Credit reporting is not yet IRS policy, but the GAO report does indicate that the Senate tax committee is looking seriously at this matter. As Congress considers ways to address runaway deficits, it seems a viable proposal to raise revenue.

Are there issues here? Of course.  Many employers are using credit reports as part of their hiring process, and they are also being increasingly used in housing (think renting) decisions. These credit reports have real-life consequences.
On the flip side, reporting may encourage recalcitrant taxpayers to resolve their IRS issues sooner rather than later.
I am not sure I am comfortable with this proposal. I have worked IRS representation for many years, and while my experience with the IRS has been generally positive, I also have my share of war stories. I have arrived at agreement at examination, only to have exam reverse its decision and force me into Appeals. I have had the IRS battle me on a research credit, where the business owner is a professor at the University of Cincinnati and is commercializing his research. I have a client in Florida with two daughters. He is divorced, and his wife pays child support. We are battling the IRS because they do not want to believe that the two girls live with him. This affects his filing status (head of household), as well as his child credit ($1,000 for each girl). It would seem an easy case, as the girls’ mother lives in northern Kentucky. The girls are in Florida, for goodness sake.

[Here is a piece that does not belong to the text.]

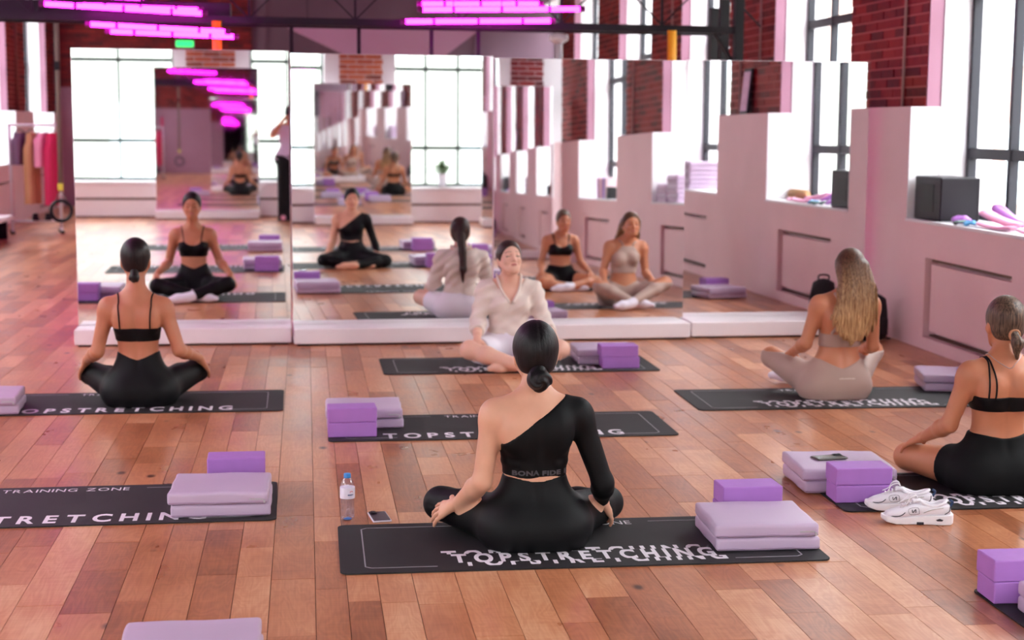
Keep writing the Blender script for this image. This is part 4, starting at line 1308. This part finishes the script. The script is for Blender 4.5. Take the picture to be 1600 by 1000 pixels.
# ================================================================== small things on the floor
# bottle
t = thing('water_bottle', 'clear plastic water bottle with a blue cap beside the nearest mat', 'bottle', (.157, 6.19, 0)); t.scale = (1.0, 1.0, .84)
prof = [(.020, .002), (.026, .004), (.029, .012)]
for k in range(8):
    z = .02+k*.011; prof += [(.0300, z), (.0284, z+.0055)]
prof += [(.0300, .110), (.0300, .165), (.0286, .178), (.024, .193), (.0165, .206), (.0125, .211), (.0125, .222)]
MB().lathe(prof, n=28).build('shell', M['clear'], t, True)
wat = bpy.data.materials.new('water'); 
MB().lathe([(.019, .004), (.027, .012), (.0270, .108), (.0270, .150)], n=24).build('water', glass_mat('water_clear', (.92,.92,.96), .05), t, True)
lb = MB().lathe([(.0303, .110), (.0306, .112), (.0306, .163), (.0303, .165)], n=28).build('label', mat('bottle_label', (226,218,234), .5), t, True)
def on_label(x, z): return (.0309*sin(x/.0309+.35), -.0309*cos(x/.0309+.35), z)
for k, (xa, w_, zz, hh) in enumerate(((-.010, .005, .127, .007), (-.004, .004, .127, .007), (.001, .006, .127, .007), (.009, .005, .128, .006))):
    MB().add([on_label(xa, zz), on_label(xa+w_, zz), on_label(xa+w_, zz+hh), on_label(xa, zz+hh)], [(0, 1, 2, 3)]).build('label_mark', mat('label_ink', (70,84,130), .5), lb)
MB().tube([on_label(.006+.006*cos(a), .143+.006*sin(a)) for a in np.linspace(0, pi, 9)], .0012, 6).build('label_mark', mat('label_red', (216,50,66), .5), lb)
MB().lathe([(.0145, .210), (.0148, .212), (.0148, .228), (.0135, .231)], n=24).build('cap', M['blue'], t, True)
MB().lathe([(.012, .003), (.018, .006), (.008, .012)], n=16).build('blue_base', M['blue'], t, True)

def phone(label, x, y, z, rz, clear):
    t = thing('smartphone', label, 'phone', (x, y, z), rz)
    MB().box(-.036, .036, -.074, .074, .001, .009).build('body', mat('phone_body', (60,44,60) if clear else (34,28,30), .25), t, bevel=.004)
    MB().box(-.039, .039, -.077, .077, 0, .0075).build('case', mat('phone_case', (206,200,216) if clear else (72,54,44), .3), t, bevel=.005)
    c = MB().box(-.033, -.004, .034, .070, .009, .0115).build('camera_bump', M['black'], t, bevel=.003)
    for k in range(2): MB().lathe([(.009, .0115), (.009, .0135), (.006, .0138)], (-.0185, .043+.018*k, 0), 14).build('lens', M['darkbox'], c, True)
phone('phone in a clear case lying between the bottle and the nearest mat', .288, 6.205, .0005, .12, True)
phone('dark phone lying on the folded pad near the trainers', 2.345, 6.61, .1175, -1.35, False)

# trainers
def trainer(label, x, y, rz):
    """length along +x is toe; profile sections lofted from heel to toe"""
    t = thing('trainer', label, 'shoe', (x, y, 0), rz, 'white trainers on the floor')
    xs = np.array([-.135, -.128, -.10, -.06, -.02, .02, .06, .10, .125, .138])
    hw = np.array([.018, .032, .036, .035, .036, .041, .046, .043, .030, .012])
    ht = np.array([.070, .092, .098, .090, .094, .088, .070, .056, .045, .032])
    zb = np.array([.036, .034, .034, .033, .031, .028, .024, .022, .024, .028])
    op = np.array([0, .2, 1, 1, .35, 0, 0, 0, 0, 0])
    n = 20; v = []
    for i in range(len(xs)):
        for j in range(n):
            a = 2*pi*j/n; cx_, sx_ = cos(a), sin(a)
            yy = hw[i]*np.sign(cx_)*abs(cx_)**.75; zz = zb[i]+(ht[i]-zb[i])*(.5+.5*np.sign(sx_)*abs(sx_)**.8)
            if sx_ > 0: yy *= 1-.45*sx_**2*(1 if xs[i] < .05 else .6)
            zz -= op[i]*.030*max(0, sx_-.55)/.45
            v.append((xs[i], yy, zz))
    f = [(i*n+j, i*n+(j+1) % n, (i+1)*n+(j+1) % n, (i+1)*n+j) for i in range(len(xs)-1) for j in range(n)]+[tuple(range(n))[::-1], tuple((len(xs)-1)*n+j for j in range(n))]
    up = MB().add(v, f).build('upper', M['shoe'], t, True)
    ss = up.modifiers.new('sub', 'SUBSURF'); ss.levels = 1; ss.render_levels = 2
    # sole
    sx = np.array([-.145, -.135, -.10, -.05, 0, .05, .09, .125, .145]); sw = np.array([.020, .036, .042, .038, .038, .046, .048, .038, .014])
    bot = np.array([.006, .0, .0, .0, .0, .0, .001, .008, .018]); tp = np.array([.046, .044, .042, .040, .036, .032, .030, .034, .036])
    v = []
    for i in range(len(sx)):
        v += [(sx[i], -sw[i]*.94, bot[i]), (sx[i], sw[i]*.94, bot[i]), (sx[i], sw[i], tp[i]), (sx[i], -sw[i], tp[i])]
    f = [(i*4+j, i*4+(j+1) % 4, i*4+4+(j+1) % 4, i*4+4+j) for i in range(len(sx)-1) for j in range(4)]+[(3,2,1,0), tuple(len(v)-4+j for j in range(4))]
    so = MB().add(v, f).build('sole', M['shoesole'], t, bevel=.005)
    for s in (-1, 1):
        MB().box(-.022, .006, s*.0385-.001, s*.0385+.001, .002, .012).build('shank', M['shoedark'], so)
        MB().add([(-.095, s*.0425, .018), (-.10, s*.0425, .024), (-.085, s*.0425, .029), (-.07, s*.0425, .024), (-.075, s*.0425, .018)], [(0,1,2,3,4)]).build('gel_window', M['shoedark'], so)
        # side overlays, swoops and the boxed letter
        def sw_(name, pts, r, m):
            MB().tube(catmull(pts, 4), r, 6, flat=.6).build(name, m, t, True)
        sw_('toe_overlay', [(.125, s*.022, .036), (.095, s*.042, .034), (.07, s*.0455, .040), (.055, s*.043, .052)], .003, M['shoedark'])
        sw_('side_stripe', [(-.02, s*.0365, .050), (-.055, s*.037, .064), (-.10, s*.034, .072)], .0022, mat('silver_trim', (176,170,160), .4))
        sw_('heel_line', [(-.105, s*.037, .046), (-.125, s*.031, .058), (-.128, s*.026, .078)], .0022, M['shoedark'])
        lg = [(-.002, .048), (.034, .044), (.040, .066), (.004, .072)]
        yb = lambda z: s*(.0435-.13*(z-.045))
        sw_('logo_box', [(a, yb(b), b) for a, b in lg+[lg[0]]], .0011, M['shoedark'])
        sw_('logo_letter', [(.012, yb(.052), .052), (.013, yb(.065), .065), (.024, yb(.052), .052), (.027, yb(.064), .064)], .0016, M['shoedark'])
    # collar lining, tongue, laces
    col = [(-.118, 0, .096), (-.10, .024, .088), (-.06, .026, .076), (-.022, .020, .086), (-.006, 0, .096), (-.022, -.020, .086), (-.06, -.026, .076), (-.10, -.024, .088)]
    MB().tube(catmull(col+[col[0]], 4)[:-1], .0065, 8, closed=True).build('collar', M['shoe'], t, True)
    MB().lathe([(.004, 0), (.019, .004), (.021, .016)], (-.07, 0, .050), 16).build('lining', M['navy'], t, True)
    tg = MB().box(-.018, .022, -.017, .017, .086, .100).build('tongue', M['shoe'], t, bevel=.006)
    for k in range(5):
        xx = .002+.014*k; zz = .0985-.0062*k
        MB().tube([(xx, -.022, zz-.004), (xx+.004, 0, zz+.003), (xx, .022, zz-.004)], .0026, 6).build('lace', M['shoesole'], t, True)
    for s in (-1, 1):
        MB().tube(catmull([(.0, 0, .102), (.010, s*.018, .118), (.035, s*.030, .110), (.050, s*.036, .085), (.075, s*.030, .072)], 5), .0022, 6).build('lace_loop', M['shoesole'], t, True)
    MB().tube(catmull([(-.132, 0, .07), (-.142, 0, .090), (-.130, 0, .098)], 4), .006, 6).build('heel_tab', M['navy'], t, True)
    return t
trainer('white trainer nearer the camera, toe pointing left, by the purple blocks', 2.475, 5.90, pi+.22-.42)
trainer('white trainer half hidden behind its mate, against the purple blocks', 2.475, 6.085, pi-.05-.38).location.z = .0064

# backpack by the wall
t = thing('backpack', 'black backpack standing on the floor against the pink wall behind the blonde', 'bag', (4.25, 11.15, 0), .3); t.scale = (.84, .84, .90)
bm = bmesh.new(); bmesh.ops.create_cube(bm, size=1); bmesh.ops.subdivide_edges(bm, edges=bm.edges[:], cuts=5, use_grid_fill=True)
for v_ in bm.verts:
    c = v_.co; n_ = c.length; s_ = c.copy(); s_.normalize(); c[:] = (c*.40+s_*.5*.60)
    c.x *= .30; c.y *= .22; c.z = (c.z+.44)*.44; c.x *= 1-.18*(c.z/.42)
    c.z = max(c.z, .004)
me = bpy.data.meshes.new('main_bag'); bm.to_mesh(me); bm.free(); link('main_bag', me, M['bag'], t, True)
MB().tube(catmull([(-.045, 0, .38), (-.045, 0, .44), (.045, 0, .44), (.045, 0, .38)], 5), .009, 8).build('handle', M['bag'], t, True)
MB().box(-.10, .10, -.125, -.095, .05, .20).build('front_pocket', M['bag'], t, bevel=.02)
MB().tube(catmull([(-.09, .09, .36), (-.12, .14, .25), (-.11, .10, .06)], 5), .014, 8, flat=.4).build('shoulder_strap', M['bag'], t, True)
MB().tube(catmull([(.10, -.02, .0125), (.17, -.06, .0125), (.2, .04, .0125), (.15, .09, .0125)], 5), .012, 8, flat=.4).build('shoulder_strap', M['bag'], t, True)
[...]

Remember: these are people who can afford to hire me.
Of the $373 billion, $60 billion was in dispute or already in installment plans. $110 billion has been classified as uncollectible (I have several clients included in that total). That leaves about $200 billion that could be brought into the system, I suppose. The distribution curve of the debt is pretty much what one would expect. Well over half the taxpayers owe small dollars - less than $5,000.  The big dollars are concentrated in a much smaller group of taxpayers: debts over $5,000 add-up to $310 billion of the $373 billion total.
Still, how much of this is contestable IRS debt but the taxpayer cannot afford a tax pro?